6. İslam Medeniyetinde Sanat
Müslümanlar “Allah güzeldir, güzeli sever.” ilkesi gereği sanata önem verdiler.
Bunun yanısıra şu sebeplerle sanata önem verdiler:
a. Allah kainatı güzelce yaratan sanatkardır. Buna göre güzel eserler yapmalıdır.
b. İslam öncesi döneme ait eserleri gölgede bırakma arzusu.
c. Camii, hamam,darüşşifa ve medrese gibi ihtiyaçların karşılanması
Örnek: Şam, Bağdat, Kahire, Kurtuba ve Gırnata gibi başkentlerde inşa edilen camiler ve saraylar ile ticaret yolları üzerinde yapılan kervansaraylar.

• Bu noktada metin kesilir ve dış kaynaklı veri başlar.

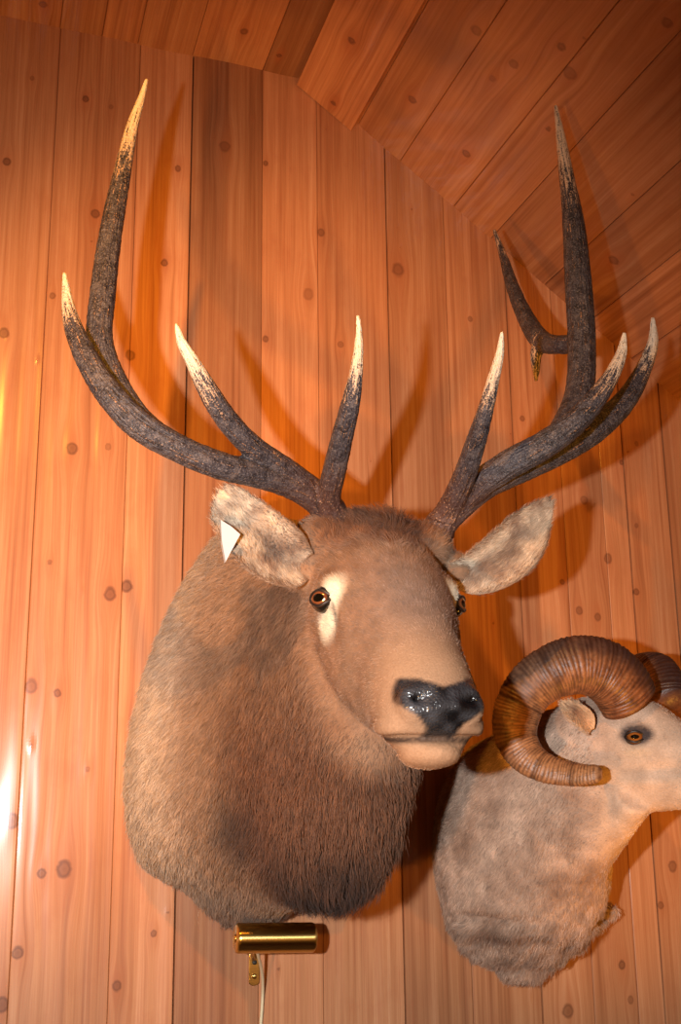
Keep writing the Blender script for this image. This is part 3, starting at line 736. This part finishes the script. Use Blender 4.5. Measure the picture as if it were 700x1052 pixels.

İslam sanatında ilk dönemlerde hayvan ve insan resimlerinden putperestliği canlandırma tehlikesi yüzünden kaçınıldı. Bunun yerine bitkisel motifler , geometrik şekiller ,hüsnü hat ,tezhip ve ebru sanatlarında büyük bir atılım oldu.
İslam tarihinin ilerleyen dönemlerinde iki boyutlu ve gölgesiz resimler demek olan minyatür sanatı gelişti.
İslam Medeniyeti geliştikçe yeni kültürler de içine girdi. Bu yeni kültürler İslam Medeniyeti potasında yoğrularak ona katkıda bulundular. Böylece birlik içinde çoklukla İslam Medeniyeti gelişti.
Türkler başta mimari olmak üzere ağaç oymacılığı, taş işçiliği, çinicilik ve musikide hayranlık uyandırıcı eserler verdiler.